University of California in San Diego prof writes paper on stop signs, avoids ticket

If you happen to be a police officer and write someone a ticket for not coming to a complete stop at a stop sign, you better hope that person isn't a college physics professor. Because if he is, you might have to go to court against someone like Dmitri Krioukov. Krioukov received such an infraction and decided to use that opportunity to put his knowledge of physics to use.

In his hearing, the professor presented a paper called The Proof of Innocence. Here's his argument: "If a car stops at a stop sign, an observer, e.g., a police officer, located at a certain distance perpendicular to the car trajectory, must have an illusion that the car does not stop, if the following three conditions are satisfied: (1) The observer measures not the linear but angular speed of the car; (2) The car decelerates and subsequently accelerates relatively fast; and (3) There is a short-time obstruction of the observer's view of the car by an external object, e.g., another car, at the moment when both cars are near the stop sign."

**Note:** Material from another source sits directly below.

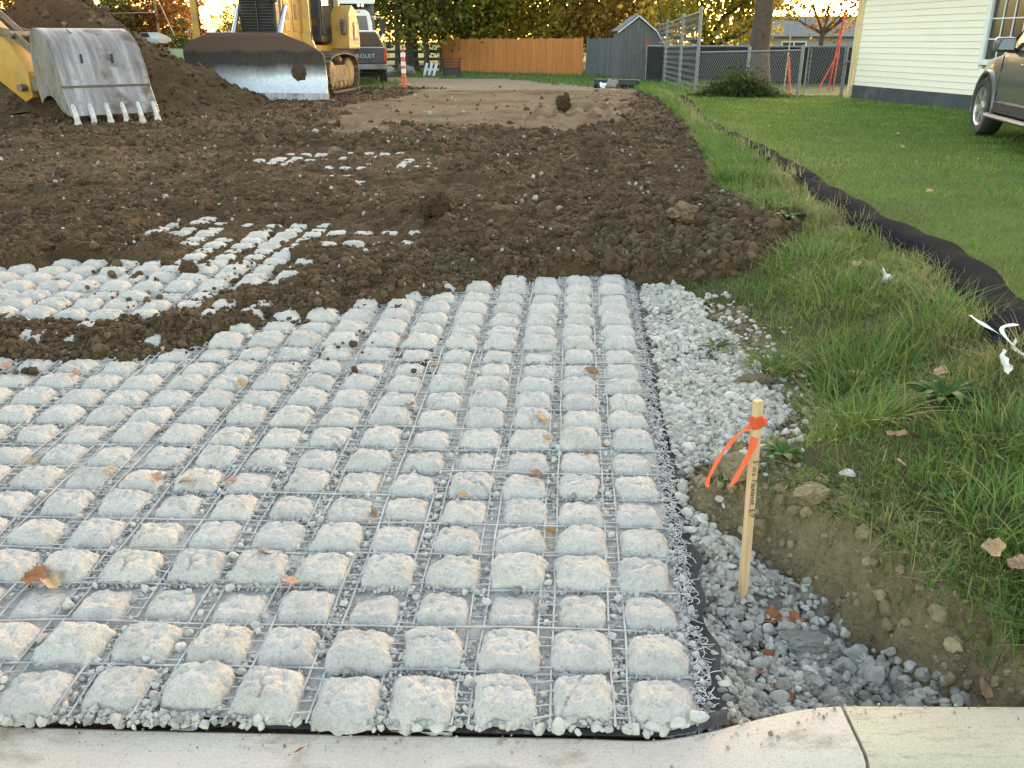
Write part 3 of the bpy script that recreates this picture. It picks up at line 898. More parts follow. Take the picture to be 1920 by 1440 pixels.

Basically, that's a fancy way of saying that it's the driver's word against the police officer's word. Krioukob argued that he did come to a full and complete stop, but his car's linear velocity was obscured by the cop's perspective because another vehicle came into his line of vision at the same moment. His defense veven included an entire series of graphs. Whether he actually persuaded the judge or just confused him, he won. Oh, and his paper has since been published in a physics journal.